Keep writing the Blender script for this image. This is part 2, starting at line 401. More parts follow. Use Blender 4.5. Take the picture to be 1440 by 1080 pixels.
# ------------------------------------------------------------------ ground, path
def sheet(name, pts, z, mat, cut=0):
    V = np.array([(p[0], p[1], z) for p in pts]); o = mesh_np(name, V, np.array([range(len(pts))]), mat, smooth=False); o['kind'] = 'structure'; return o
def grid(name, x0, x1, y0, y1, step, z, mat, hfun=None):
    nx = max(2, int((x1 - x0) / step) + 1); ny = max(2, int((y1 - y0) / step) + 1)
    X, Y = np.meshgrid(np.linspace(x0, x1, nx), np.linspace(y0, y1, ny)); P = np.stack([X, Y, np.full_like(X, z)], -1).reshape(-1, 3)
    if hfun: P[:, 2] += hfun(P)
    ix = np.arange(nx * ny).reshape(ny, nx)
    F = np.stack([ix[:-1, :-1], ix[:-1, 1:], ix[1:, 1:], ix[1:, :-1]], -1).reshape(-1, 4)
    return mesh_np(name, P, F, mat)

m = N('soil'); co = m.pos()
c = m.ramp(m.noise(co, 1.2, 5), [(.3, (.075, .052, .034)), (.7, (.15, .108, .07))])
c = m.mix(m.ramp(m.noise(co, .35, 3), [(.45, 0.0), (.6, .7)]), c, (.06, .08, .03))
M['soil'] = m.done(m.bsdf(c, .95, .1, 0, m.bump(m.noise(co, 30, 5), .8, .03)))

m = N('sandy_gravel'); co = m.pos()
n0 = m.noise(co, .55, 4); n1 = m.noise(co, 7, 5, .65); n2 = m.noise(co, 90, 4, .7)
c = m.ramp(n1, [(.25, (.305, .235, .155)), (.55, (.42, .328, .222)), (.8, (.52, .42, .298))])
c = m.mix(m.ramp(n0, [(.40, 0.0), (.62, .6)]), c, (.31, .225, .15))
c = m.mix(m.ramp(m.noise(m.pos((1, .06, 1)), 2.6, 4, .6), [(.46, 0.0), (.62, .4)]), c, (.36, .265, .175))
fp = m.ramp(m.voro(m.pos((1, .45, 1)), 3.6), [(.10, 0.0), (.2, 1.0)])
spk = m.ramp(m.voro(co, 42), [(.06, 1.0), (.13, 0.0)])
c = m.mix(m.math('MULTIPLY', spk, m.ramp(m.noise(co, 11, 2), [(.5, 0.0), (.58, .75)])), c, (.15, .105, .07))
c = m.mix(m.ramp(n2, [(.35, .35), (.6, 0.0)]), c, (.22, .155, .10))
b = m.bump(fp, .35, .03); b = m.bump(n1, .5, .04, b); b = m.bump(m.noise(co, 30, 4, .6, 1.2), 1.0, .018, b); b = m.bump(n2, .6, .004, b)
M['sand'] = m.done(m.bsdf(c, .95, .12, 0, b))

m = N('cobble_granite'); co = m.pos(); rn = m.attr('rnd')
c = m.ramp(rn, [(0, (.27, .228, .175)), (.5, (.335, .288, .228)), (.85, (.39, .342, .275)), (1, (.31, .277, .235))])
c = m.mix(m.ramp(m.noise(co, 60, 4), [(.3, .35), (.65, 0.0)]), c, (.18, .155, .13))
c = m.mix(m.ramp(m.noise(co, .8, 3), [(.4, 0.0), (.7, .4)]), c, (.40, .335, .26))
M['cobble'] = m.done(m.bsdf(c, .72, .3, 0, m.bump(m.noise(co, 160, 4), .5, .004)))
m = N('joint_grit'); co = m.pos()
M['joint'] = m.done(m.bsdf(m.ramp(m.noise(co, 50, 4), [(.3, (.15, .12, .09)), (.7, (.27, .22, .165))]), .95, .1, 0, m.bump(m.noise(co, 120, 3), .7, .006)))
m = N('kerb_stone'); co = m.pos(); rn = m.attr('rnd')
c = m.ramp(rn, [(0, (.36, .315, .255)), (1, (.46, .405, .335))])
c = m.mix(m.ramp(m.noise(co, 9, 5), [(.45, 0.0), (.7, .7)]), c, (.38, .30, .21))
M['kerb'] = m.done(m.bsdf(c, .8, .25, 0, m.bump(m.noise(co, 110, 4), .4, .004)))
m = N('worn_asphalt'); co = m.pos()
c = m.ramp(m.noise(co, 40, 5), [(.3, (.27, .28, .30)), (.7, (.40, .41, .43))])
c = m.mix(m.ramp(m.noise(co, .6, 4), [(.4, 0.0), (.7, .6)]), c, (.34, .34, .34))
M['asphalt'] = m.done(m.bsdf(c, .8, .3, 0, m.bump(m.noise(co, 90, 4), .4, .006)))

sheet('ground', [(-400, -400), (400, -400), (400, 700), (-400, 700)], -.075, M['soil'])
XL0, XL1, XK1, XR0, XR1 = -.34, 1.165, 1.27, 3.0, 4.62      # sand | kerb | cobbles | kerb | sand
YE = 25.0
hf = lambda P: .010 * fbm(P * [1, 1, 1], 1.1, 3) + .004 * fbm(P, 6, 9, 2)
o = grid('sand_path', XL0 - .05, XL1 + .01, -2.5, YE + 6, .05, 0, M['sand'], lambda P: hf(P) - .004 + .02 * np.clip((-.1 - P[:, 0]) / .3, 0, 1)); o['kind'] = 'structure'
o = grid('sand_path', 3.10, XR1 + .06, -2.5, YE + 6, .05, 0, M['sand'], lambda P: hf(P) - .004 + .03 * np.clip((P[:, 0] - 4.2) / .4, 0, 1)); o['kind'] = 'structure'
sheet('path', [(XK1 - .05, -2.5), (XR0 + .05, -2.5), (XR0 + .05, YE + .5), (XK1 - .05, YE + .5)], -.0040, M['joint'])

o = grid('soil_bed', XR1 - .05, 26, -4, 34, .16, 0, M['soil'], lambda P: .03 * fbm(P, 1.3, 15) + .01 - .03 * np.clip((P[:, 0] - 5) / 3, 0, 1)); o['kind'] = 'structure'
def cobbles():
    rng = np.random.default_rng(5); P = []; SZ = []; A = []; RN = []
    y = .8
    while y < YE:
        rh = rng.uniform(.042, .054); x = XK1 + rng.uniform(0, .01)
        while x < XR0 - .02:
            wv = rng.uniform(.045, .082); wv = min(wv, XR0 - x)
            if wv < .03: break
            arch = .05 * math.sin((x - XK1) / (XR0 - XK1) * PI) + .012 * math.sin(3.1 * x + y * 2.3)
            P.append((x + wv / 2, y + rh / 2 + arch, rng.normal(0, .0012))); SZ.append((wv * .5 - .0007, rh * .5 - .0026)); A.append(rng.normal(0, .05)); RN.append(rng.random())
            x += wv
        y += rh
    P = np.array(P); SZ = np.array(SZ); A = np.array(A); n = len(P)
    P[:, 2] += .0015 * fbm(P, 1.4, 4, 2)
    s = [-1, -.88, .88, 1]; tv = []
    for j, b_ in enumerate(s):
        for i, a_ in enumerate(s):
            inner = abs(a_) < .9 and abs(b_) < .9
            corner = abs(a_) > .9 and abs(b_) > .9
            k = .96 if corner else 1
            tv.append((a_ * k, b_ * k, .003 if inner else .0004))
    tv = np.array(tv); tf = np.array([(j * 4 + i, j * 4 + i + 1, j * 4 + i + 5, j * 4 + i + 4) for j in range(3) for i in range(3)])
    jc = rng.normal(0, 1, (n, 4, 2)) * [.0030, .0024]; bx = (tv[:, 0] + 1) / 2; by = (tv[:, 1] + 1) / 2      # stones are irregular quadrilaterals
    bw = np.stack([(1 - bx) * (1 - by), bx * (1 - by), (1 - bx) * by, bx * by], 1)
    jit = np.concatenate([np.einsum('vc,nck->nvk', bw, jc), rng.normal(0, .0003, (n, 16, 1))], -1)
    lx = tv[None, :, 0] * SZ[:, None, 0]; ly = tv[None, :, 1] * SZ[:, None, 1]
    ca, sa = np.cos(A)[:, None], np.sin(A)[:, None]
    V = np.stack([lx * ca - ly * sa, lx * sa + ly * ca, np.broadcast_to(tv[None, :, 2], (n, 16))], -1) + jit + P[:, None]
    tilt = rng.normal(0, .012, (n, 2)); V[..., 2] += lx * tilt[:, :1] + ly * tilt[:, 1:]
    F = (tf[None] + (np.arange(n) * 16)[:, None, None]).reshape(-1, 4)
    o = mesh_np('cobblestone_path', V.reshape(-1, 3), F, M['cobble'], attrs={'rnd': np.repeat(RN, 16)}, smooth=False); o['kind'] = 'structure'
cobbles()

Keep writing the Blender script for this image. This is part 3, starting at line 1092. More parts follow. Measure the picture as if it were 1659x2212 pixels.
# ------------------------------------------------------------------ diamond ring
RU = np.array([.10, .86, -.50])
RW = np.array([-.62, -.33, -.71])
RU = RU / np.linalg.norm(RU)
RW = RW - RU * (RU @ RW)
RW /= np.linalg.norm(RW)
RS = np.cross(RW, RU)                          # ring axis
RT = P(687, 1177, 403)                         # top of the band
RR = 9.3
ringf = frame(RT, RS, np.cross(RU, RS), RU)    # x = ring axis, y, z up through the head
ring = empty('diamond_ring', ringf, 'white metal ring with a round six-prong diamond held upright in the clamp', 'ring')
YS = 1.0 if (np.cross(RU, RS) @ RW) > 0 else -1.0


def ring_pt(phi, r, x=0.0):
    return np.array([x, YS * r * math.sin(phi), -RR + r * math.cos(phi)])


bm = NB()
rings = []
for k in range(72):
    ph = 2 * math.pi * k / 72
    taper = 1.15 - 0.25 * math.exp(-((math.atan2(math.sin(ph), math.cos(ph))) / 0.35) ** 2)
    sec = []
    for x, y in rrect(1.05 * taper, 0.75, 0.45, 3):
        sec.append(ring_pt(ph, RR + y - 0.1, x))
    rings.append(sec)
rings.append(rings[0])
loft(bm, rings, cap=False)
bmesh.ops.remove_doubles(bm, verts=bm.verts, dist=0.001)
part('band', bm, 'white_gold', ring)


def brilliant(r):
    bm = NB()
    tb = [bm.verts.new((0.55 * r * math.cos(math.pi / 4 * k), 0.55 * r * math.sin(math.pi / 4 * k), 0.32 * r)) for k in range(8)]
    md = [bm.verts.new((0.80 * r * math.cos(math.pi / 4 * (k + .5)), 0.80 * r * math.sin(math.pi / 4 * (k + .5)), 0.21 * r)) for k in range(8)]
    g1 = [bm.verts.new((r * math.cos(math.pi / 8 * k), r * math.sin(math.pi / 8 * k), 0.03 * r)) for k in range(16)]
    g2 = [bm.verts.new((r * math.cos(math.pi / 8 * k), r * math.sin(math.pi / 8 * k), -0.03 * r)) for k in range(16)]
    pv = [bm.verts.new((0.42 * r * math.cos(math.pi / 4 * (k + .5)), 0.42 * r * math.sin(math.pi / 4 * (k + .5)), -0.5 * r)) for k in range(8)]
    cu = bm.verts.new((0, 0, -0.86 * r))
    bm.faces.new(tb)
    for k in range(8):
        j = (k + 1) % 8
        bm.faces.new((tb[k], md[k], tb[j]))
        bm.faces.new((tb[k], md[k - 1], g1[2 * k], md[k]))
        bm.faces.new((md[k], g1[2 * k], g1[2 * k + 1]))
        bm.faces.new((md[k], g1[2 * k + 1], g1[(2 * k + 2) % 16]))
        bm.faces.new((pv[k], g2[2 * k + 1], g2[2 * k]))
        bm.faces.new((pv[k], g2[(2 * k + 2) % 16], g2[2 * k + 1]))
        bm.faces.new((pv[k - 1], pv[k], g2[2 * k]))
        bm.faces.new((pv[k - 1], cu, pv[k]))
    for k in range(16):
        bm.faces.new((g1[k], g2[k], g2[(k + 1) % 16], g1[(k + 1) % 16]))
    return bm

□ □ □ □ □

**WRITTEN PROBLEM:**
Print only the lines that run from the start of the listing to the line bearing "return mesh_np(name, P, F, mat)"; please keep the first line and that last one, exactly as they appear.

**FULL ANSWER:**
Keep writing the Blender script for this image. This is part 2, starting at line 401. More parts follow. Use Blender 4.5. Take the picture to be 1440 by 1080 pixels.
# ------------------------------------------------------------------ ground, path
def sheet(name, pts, z, mat, cut=0):
    V = np.array([(p[0], p[1], z) for p in pts]); o = mesh_np(name, V, np.array([range(len(pts))]), mat, smooth=False); o['kind'] = 'structure'; return o
def grid(name, x0, x1, y0, y1, step, z, mat, hfun=None):
    nx = max(2, int((x1 - x0) / step) + 1); ny = max(2, int((y1 - y0) / step) + 1)
    X, Y = np.meshgrid(np.linspace(x0, x1, nx), np.linspace(y0, y1, ny)); P = np.stack([X, Y, np.full_like(X, z)], -1).reshape(-1, 3)
    if hfun: P[:, 2] += hfun(P)
    ix = np.arange(nx * ny).reshape(ny, nx)
    F = np.stack([ix[:-1, :-1], ix[:-1, 1:], ix[1:, 1:], ix[1:, :-1]], -1).reshape(-1, 4)
    return mesh_np(name, P, F, mat)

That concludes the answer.